Figueredo methodically chips away and uses sandpaper, steel wool, and Brillo pads to create the illusion of texture and color. The lines begin to form images on their own, and sometimes those images are more interesting than his drawing — so he goes with them.

In his piece Cretaceous Seaway, created in 2021, Figueredo made a monumental woodcut inspired by a camping trip to the badlands of northwestern New Mexico. The skyline and subtle grading of colors suggests blacks, grays, and greens; in the foreground, the rocks sip fluids out of a whale that may have lived there millions of years ago.

Figueredo, characteristically, jams a lot of ideas into his woodcuts.

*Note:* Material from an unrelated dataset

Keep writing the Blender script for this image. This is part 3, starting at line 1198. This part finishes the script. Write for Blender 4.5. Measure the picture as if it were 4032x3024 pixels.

"If you think about Venezuela, the main thing most people think of is oil, and so I was thinking about what preceded oil," he says. "That was the sperm whale and spermaceti and the whaling industry and humans almost made sperm whales extinct. ... The whaling industry ended, and now we're in the oil industry, and I'm thinking, 'When are we going to run out of oil and what comes next?' I'm sitting in this ancient seabed, which seems like a moment when the world changed and thinking about how nature is going to take back its resources."

Figueredo says he didn't know anything about printmaking until he took an introductory class as an undergrad, and he fell in love with woodworking over time. As a professor, he hopes to inspire the same love of craft in his students. He says he still has a long way to go to perfect his craft, but that's part of what inspires him.

"It's the labor," he says. "I think it's the resistance of the wood and the fact that I'm using carving tools. You have to have a really good drawing. But then on top of that you have to carve it. I think I'll be learning how to carve wood forever, and I think that's really important to me. When you look at a Japanese woodblock print, and you read about these master printers, they were doing it their whole lives. Then they had an apprentice that carried it on."